À ce sujet, je serais curieux, monsieur le ministre, de connaître votre avis sur l’introduction des marchés à terme pour s’accommoder des fluctuations des prix avec, pour corollaire, la certitude de les voir fluctuer encore plus, à l’instar de ce que l’on observe sur les marchés financiers.
Pour conclure, je me dois, hélas ! de dénoncer deux nouvelles trahisons du Grenelle de l’environnement, qui feront plaisir aux lobbys de l’agrochimie et de la frange la plus productiviste de la profession agricole.
La première concerne les préparations naturelles peu préoccupantes, PNPP, dont le célèbre purin d’orties. L’Assemblée nationale avait introduit une excellente disposition visant à publier une liste de PNPP réputées autorisées, à l’instar de ce qui est pratiqué par la plupart des pays de l’Union européenne : leur promotion se trouvait ainsi facilitée dans le strict respect des directives européennes.
La suppression de cette liste par la CMP revient à leur imposer la même procédure d’homologation, financièrement rédhibitoire et techniquement inapplicable que celle qui est prévue pour les pesticides de synthèse. Au-delà des aspects environnementaux et de santé publique, qui doivent nous conduire à diminuer l’usage des pesticides, la compétitivité des produits « bio » français sera pénalisée, alors que notre pays en importe de plus en plus ! Car il faut aussi parler de compétitivité pour les produits « bio ».
La seconde trahison du Grenelle que je veux dénoncer, c’est l’introduction par l’Assemblée nationale d’une disposition – hélas ! validée par la CMP – permettant de simplifier les procédures, notamment d’exonérer d’enquête publique et d’études d’impact l’extension des élevages. Toujours au nom de la compétitivité, elle permettra de faciliter la concentration des élevages industriels porcins. Une telle disposition est franchement ahurissante eu égard à l’exigence de protection et de restauration de la qualité de nos rivières et eaux souterraines et à la prolifération des fameuses algues vertes sur certaines de nos côtes !
Au final, cette loi de modernisation de l’agriculture et de la pêche, telle qu’elle est issue de la CMP, me paraît globalement hors sujet.
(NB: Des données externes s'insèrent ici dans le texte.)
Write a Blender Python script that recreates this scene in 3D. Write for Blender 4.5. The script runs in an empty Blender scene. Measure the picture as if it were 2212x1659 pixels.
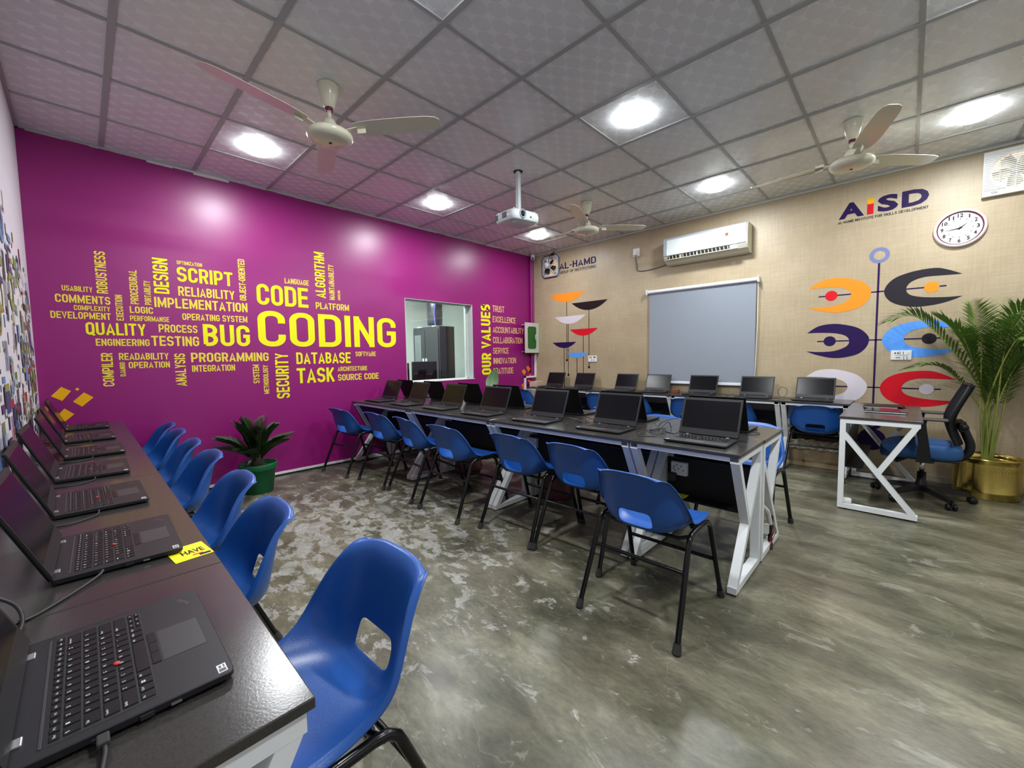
import bpy, bmesh, math, random
from mathutils import Vector, Matrix
random.seed(7)
SC = bpy.context.scene
COL = SC.collection
PI = math.pi
H = 2.973          # ceiling height
XR = 6.9           # wall behind the camera
YL = -5.756        # left wall
TOP = 0.7315       # desk height

# ------------------------------------------------------------------ materials
def new_mat(name):
    m = bpy.data.materials.new(name); m.use_nodes = True
    nt = m.node_tree
    return m, nt, nt.nodes['Principled BSDF']
def N(nt, t, **kw):
    n = nt.nodes.new(t)
    for k, v in kw.items():
        if k.startswith('i_'): n.inputs[k[2:]].default_value = v
        else: setattr(n, k, v)
    return n
def mat(name, col, rough=.5, metal=0, noise=0, nscale=20, bump=0, bscale=60, coat=0, spec=.5, emit=None, es=0):
    m, nt, b = new_mat(name)
    b.inputs['Base Color'].default_value = (*col, 1)
    b.inputs['Roughness'].default_value = rough
    b.inputs['Metallic'].default_value = metal
    b.inputs['Specular IOR Level'].default_value = spec
    b.inputs['Coat Weight'].default_value = coat
    if emit:
        b.inputs['Emission Color'].default_value = (*emit, 1); b.inputs['Emission Strength'].default_value = es
    tc = N(nt, 'ShaderNodeTexCoord')
    if noise:
        n = N(nt, 'ShaderNodeTexNoise'); n.inputs['Scale'].default_value = nscale; n.inputs['Detail'].default_value = 5
        nt.links.new(tc.outputs['Object'], n.inputs['Vector'])
        r = N(nt, 'ShaderNodeMapRange'); r.inputs['To Min'].default_value = 1 - noise; r.inputs['To Max'].default_value = 1 + noise
        nt.links.new(n.outputs['Fac'], r.inputs['Value'])
        mx = N(nt, 'ShaderNodeVectorMath', operation='SCALE'); mx.inputs[0].default_value = col
        nt.links.new(r.outputs[0], mx.inputs['Scale']); nt.links.new(mx.outputs[0], b.inputs['Base Color'])
    if bump:
        n = N(nt, 'ShaderNodeTexNoise'); n.inputs['Scale'].default_value = bscale; n.inputs['Detail'].default_value = 3
        nt.links.new(tc.outputs['Object'], n.inputs['Vector'])
        bp = N(nt, 'ShaderNodeBump'); bp.inputs['Strength'].default_value = bump; bp.inputs['Distance'].default_value = .002
        nt.links.new(n.outputs['Fac'], bp.inputs['Height']); nt.links.new(bp.outputs[0], b.inputs['Normal'])
    return m
def srgb(r, g, b):
    f = lambda c: (c/255/12.92) if c/255 <= .04045 else ((c/255+.055)/1.055)**2.4
    return (f(r), f(g), f(b))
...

De plus, elle cautionne implicitement l’abandon d’une PAC digne de ce nom et aggrave, s’il en était encore besoin, le sabordage du Grenelle de l’environnement. C’est tout simplement désespérant !
Votre courtoisie, monsieur le ministre, messieurs les rapporteurs, n’y changera rien. Nous ne pouvons cautionner les conclusions de la CMP. Par conséquent, nous voterons contre.